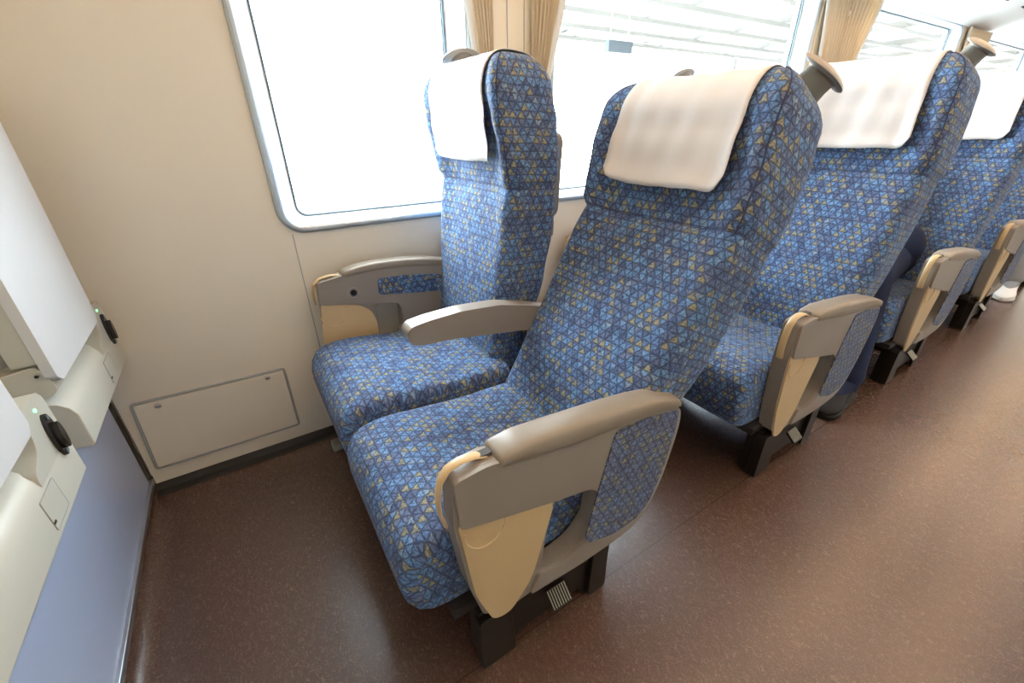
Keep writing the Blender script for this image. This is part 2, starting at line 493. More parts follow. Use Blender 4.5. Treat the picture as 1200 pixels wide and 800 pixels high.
def aisle_arm(par):
    root = empty('armrest', (0, 0, 0)); root.parent = par
    outer = [A(p) for p in [(.178, .545), (.24, .552), (.30, .540), (.40, .515), (.508, .505), (.60, .500), (.674, .490), (.722, .474), (.730, .43), (.724, .38),
                            (.704, .28), (.672, .20), (.63, .160), (.56, .150), (.46, .146), (.34, .146), (.27, .140), (.215, .17), (.19, .28), (.172, .44)]]
    hole = [A(p) for p in [(.378, .388), (.473, .366), (.497, .335), (.490, .25), (.45, .205), (.392, .190), (.350, .20)]]
    outer = smooth_loop(outer, .012, 3); hs = smooth_loop(hole, .02, 4)
    core = link('armrest_core', planar([outer, hs[::-1]], 'y', .446, .486), 'plastic', root, bevel=.005)
    cov = [A(p) for p in [(.176, .545), (.24, .552), (.30, .540), (.40, .515), (.508, .505), (.60, .500), (.674, .490), (.724, .474), (.732, .43), (.726, .38),
                          (.706, .278), (.674, .196), (.63, .157), (.56, .147), (.46, .143), (.322, .150), (.345, .200), (.392, .188), (.45, .203), (.492, .25), (.499, .335), (.475, .368), (.371, .391), (.181, .440)]]
    rad = [.012, .02, .02, .02, .02, .02, .02, .02, .02, .02, .03, .03, .03, .02, .02, .01, .01, .02, .02, .03, .02, .02, .004, .01]
    link('side_cover', planar([smooth_loop(cov, 0, 3, rad)], 'y', .438, .4475), 'plastic', root, bevel=.004)
    fl = [A(p) for p in [(.178, .447), (.371, .402), (.377, .372), (.328, .194), (.275, .130), (.235, .138), (.200, .245)]]
    flap = link('flip_table_cover', planar([smooth_loop(fl, 0, 5, [.01, .012, .02, .03, .03, .03, .03])], 'y', .4425, .4475), 'flap', root, bevel=.002)
    cx, cz = A((.228, .415))
    arc = [(cx + .040 * math.cos(R(a)), .4420, cz + .046 * math.sin(R(a))) for a in range(-190, 30, 10)]
    link('finger_recess', tube(arc, .0028, 6, flat=.7), 'flap', flap)
    # curved strap hinge over the nose of the arm
    st = [A(p) for p in [(.246, .551), (.225, .558), (.200, .560), (.178, .553), (.164, .535), (.158, .505), (.158, .470), (.165, .438)]]
    link('hinge_strap', tube([(x, .4655, z) for x, z in st], .0035, 12, flat=2.6), 'flap', root)
    x, z = A((.245, .5540))
    link('slot', box(x - .012, x + .010, .458, .472, z - .004, z + .0035), 'groove', root)
    fab = [A(p) for p in [(.522, .495), (.60, .492), (.716, .470), (.716, .42), (.699, .31), (.668, .222), (.630, .186), (.56, .180), (.478, .205), (.464, .228), (.490, .36)]]
    bm = planar([smooth_loop(fab, .012, 3)], 'y', .4355, .4385, uv=True)
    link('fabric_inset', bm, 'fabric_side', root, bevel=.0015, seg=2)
    pad = [(.250, .551, .566), (.257, .549, .572), (.30, .543, .577), (.36, .530, .573), (.42, .521, .567), (.50, .514, .559), (.58, .508, .547), (.64, .503, .533), (.690, .492, .516), (.700, .488, .508)]
    arm_pad(pad, .463, .060, root)
    return root

def window_arm(par):
    root = empty('armrest', (0, 0, 0)); root.parent = par
    y0 = 1.345
    outer = [(.156, .612), (.23, .622), (.34, .628), (.46, .618), (.56, .598), (.68, .560), (.715, .52), (.71, .44), (.68, .31), (.62, .22), (.42, .20), (.25, .20), (.19, .28), (.146, .42), (.153, .54)]
    hole = [(.318, .506), (.362, .504), (.392, .497), (.403, .479), (.400, .40), (.37, .34), (.325, .33), (.318, .40)]
    link('armrest_core', planar([smooth_loop(outer, .012, 3), smooth_loop(hole, .012, 3)[::-1]], 'y', y0 + .008, y0 + .05), 'plastic', root, bevel=.005)
    cov = [(.156, .612), (.23, .622), (.34, .628), (.46, .618), (.56, .598), (.68, .560), (.715, .52), (.71, .44), (.68, .31), (.62, .22), (.46, .21), (.41, .30), (.402, .40), (.405, .479), (.392, .499), (.362, .505), (.154, .541)]
    link('side_cover', planar([smooth_loop(cov, .01, 3)], 'y', y0, y0 + .0095), 'plastic', root, bevel=.004)
    fl = [(.154, .546), (.24, .524), (.272, .515), (.302, .488), (.314, .45), (.312, .34), (.27, .22), (.19, .21), (.136, .40)]
    flap = link('flip_table_cover', planar([smooth_loop(fl, .014, 4)], 'y', y0 + .0035, y0 + .009), 'flap', root, bevel=.002)
    arc = [(.185 + .040 * math.cos(R(a)), y0 + .0035, .505 + .042 * math.sin(R(a))) for a in range(-190, 40, 10)]
    link('finger_recess', tube(arc, .0022, 6, flat=.7), 'flap', flap)
    st = [(.225, .620), (.20, .624), (.17, .619), (.148, .602), (.142, .575), (.143, .54)]
    link('hinge_strap', tube([(x, y0 + .026, z) for x, z in st], .0035, 12, flat=2.6), 'flap', root)
    so = link('control_knob', cyl((.255, y0 + .001, .564), (0, -1, 0), .0165, .004, 28, r2=.0145), 'plastic', root)
    link('knob_ring', tube([(.255 + .0165 * math.cos(R(a)), y0 - .0012, .564 + .0165 * math.sin(R(a))) for a in range(0, 360, 12)], .0012, 6, closed=True), 'seal', so)
    link('knob_button', cyl((.255, y0 - .003, .564), (0, -1, 0), .0095, .002, 20), 'socket', so)
    fab = [(.336, .594), (.43, .590), (.541, .574), (.600, .555), (.59, .505), (.525, .514), (.43, .526), (.333, .540)]
    link('fabric_inset', planar([smooth_loop(fab, .014, 4)], 'y', y0 - .0025, y0 + .0005, uv=True), 'fabric', root, bevel=.0015, seg=2)
    pad = [(.232, .618, .628), (.245, .616, .638), (.29, .618, .645), (.34, .620, .648), (.42, .616, .645), (.50, .606, .636), (.58, .592, .620), (.66, .565, .592), (.675, .560, .580)]
    arm_pad(pad, y0 + .025, .056, root)
    return root

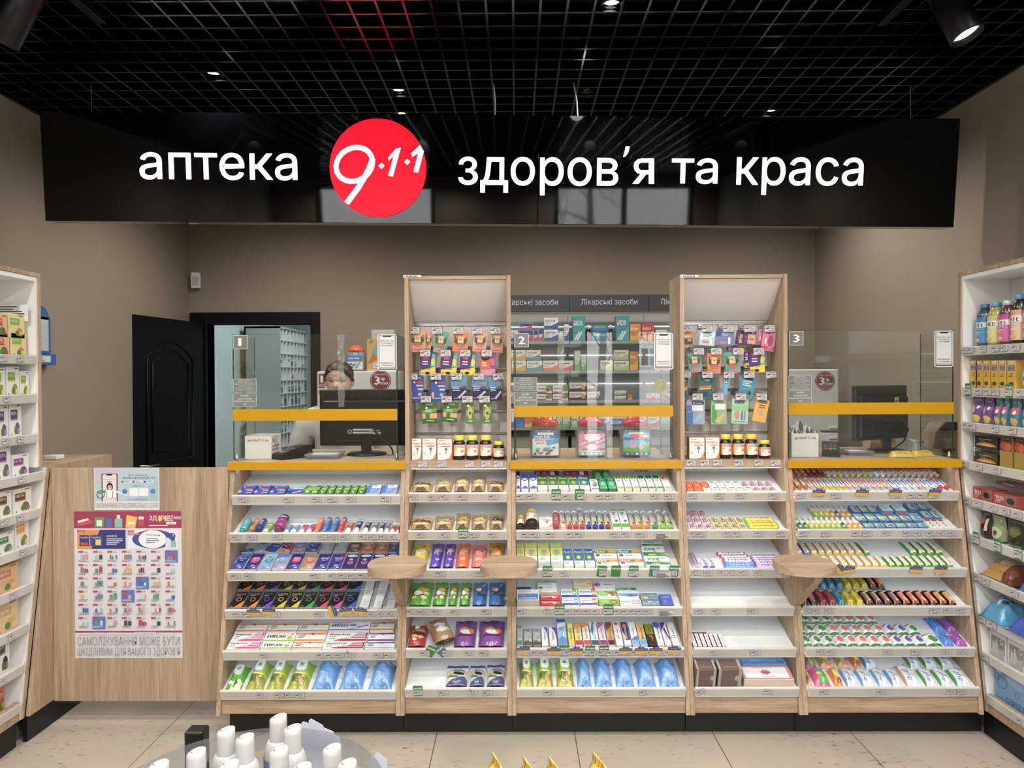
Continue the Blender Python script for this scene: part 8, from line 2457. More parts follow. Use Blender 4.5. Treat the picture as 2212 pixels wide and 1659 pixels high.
for v in bm_.vertices:
 x, y, z = v.co
 k = .006 * sin(z * 70 + x * 30) * sin(x * 45 + y * 50)
 V.append((x + k, y + k, z + .3 * k))
mb.add(V, [tuple(p.vertices) for p in bm_.polygons], 'fff', True)
for s in (-1, 1):                                            # lapels
 mb.add([(PX_ + s * .012, PY_ - .105, 1.2), (PX_ + s * .05, PY_ - .10, 1.28), (PX_ + s * .085, PY_ - .075, sh - .03), (PX_ + s * .06, PY_ - .02, sh + .045), (PX_ + s * .035, PY_ - .06, sh - .01)], [(0, 1, 2, 3, 4)], 'fff')
part('lab_coat', mb, 'coat', t)

# ---------------------------------------------------------------- side shelving
def eY(sgn, z):
 """Where a side unit ends, following the slant of the counters' end panels."""
 if sgn > 0:
  return 3.143 if z > 1.166 else prof(z) - .03
 return 3.25 if z > 1.12 else 3.25 - (1.12 - z) * .18

def side_unit(sgn, Xf, lips, tags, lab, Yend, ynear=1.7):
 """Wall shelving whose open front is at X = Xf; sgn = +1 for the unit on the left wall (front faces +X)."""
 Xw = (XL + .004) if sgn > 0 else (XR - .004)
 t = thing('wall_shelving', lab, 'shelving', ((Xf + Xw) / 2, 2.4, 0), 'wall shelving along the sides')
 X0, X1 = sorted((Xf, Xw))
 zt = 1.995
 zk = 1.167 if sgn > 0 else 1.121
 endp = [(Yend, zt), (Yend, zk), (eY(sgn, zk - .002), zk - .002), (eY(sgn, .12), .12), (eY(sgn, .12) + .018, .12), (eY(sgn, zk - .002) + .018, zk - .002), (Yend + .018, zk), (Yend + .018, zt)]
 m = MB()
 m.prism([(p[0], p[1]) for p in endp], 'x', X0, X1, 'fff')
 part('end_panel', m, 'wood', t)
 m = MB()
 m.prism([(p[0] - .0185 if k > 3 else p[0] - .0145, p[1]) for k, p in enumerate(endp)], 'x', X0 + (0 if sgn > 0 else .004), X1 - (.004 if sgn > 0 else 0), 'fff')
 part('end_lining', m, 'white', t)
 m = MB()
 m.box(X0, ynear, zt, X1, Yend + .018, zt + .018)
 part('top_board', m, 'wood', t)
 m = MB()
 m.box(X0 + .003, ynear, zt - .02, X1 - .003, Yend - .002, zt - .0005)
 part('top_lining', m, 'white', t)
 m = MB()
 xb = (Xw + .0005, Xw + .012) if sgn > 0 else (Xw - .012, Xw - .0005)
 m.box(xb[0], ynear, .12, xb[1], Yend - .016, zt - .021)
 part('back_panel', m, 'white', t)
 m = MB()
 m.box(X0 + .03, ynear, 0, X1 - .03, eY(sgn, .12) + (.01 if sgn > 0 else .06), .119)
 part('plinth', m, 'black', t)
 m = MB()
 xq = Xf - sgn * .002
 m.box(min(xq, xq - sgn * .018), ynear, .1205, max(xq, xq - sgn * .018), eY(sgn, .2) - .02, .2)
 part('base_board', m, 'woodh', t)
 for k, z in enumerate(lips):
  ye = eY(sgn, z) - .019
  m = MB()
  a, b = sorted((Xf - sgn * .012, Xw - 0 + sgn * .014))
  m.box(a, ynear, z - .018, b, ye, z - .002)
  sh_ = part('shelf', m, 'white', t)
  m = MB()
  a, b = sorted((Xf + sgn * .004, Xf - sgn * .0115))
  m.box(a, ynear, z - .03, b, ye, z + .008, c=.002)
  part('front_lip', m, 'lip', sh_)
  m = MB()
  a, b = sorted((Xf + sgn * .0065, Xf + sgn * .005))
  m.box(a, ynear, z - .03, b, ye, z + .013, c=.0003)
  part('price_rail', m, 'acryl', sh_)
  for j, px in enumerate(tags.get(k, [])):
   q = atx(px, 815 + (1.55 - z) / 3.0 * FPX, Xf + sgn * .008)
   y = q.y
   if y > ye - .02:
    y = ye - .025
   kind = None
   if isinstance(px, float):
    kind = 'ak'
   mt = Matrix(((0, 0, sgn), (sgn, 0, 0), (0, 1, 0))).to_4x4()
   mt.translation = Vector((Xf + sgn * (.0075 + .001 * (j % 2)), y, z - .008))
   ob = link('price_tag', TM[(j * 2 + k) % 9])
   ob.matrix_world = mt
   tag(ob, None, 'price tag')
   TAGS.append((ob, 'white price tag', 'rail of the %s, shelf %s' % ('herbal tea shelving' if sgn > 0 else 'drinks shelving', ORD[k].replace('leftmost', 'first')), -sgn * y if sgn > 0 else -y))
   if kind:
    ob = link('promotion_card', cardmesh('ak'))
    mt = mt.copy()
    mt.translation += Vector((-sgn * .0006, 0, .008))
    ob.matrix_world = mt
    tag(ob, None, 'promotion card')
    TAGS.append((ob, 'green promotion card', 'rail of the drinks shelving, shelf %s' % ORD[k].replace('leftmost', 'first'), -y))
 return t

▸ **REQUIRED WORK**
From the data above, pick out each line containing "pixels" and copy it.

▸ **EXERCISE RESPONSE**
Keep writing the Blender script for this image. This is part 2, starting at line 493. More parts follow. Use Blender 4.5. Treat the picture as 1200 pixels wide and 800 pixels high.
Continue the Blender Python script for this scene: part 8, from line 2457. More parts follow. Use Blender 4.5. Treat the picture as 2212 pixels wide and 1659 pixels high.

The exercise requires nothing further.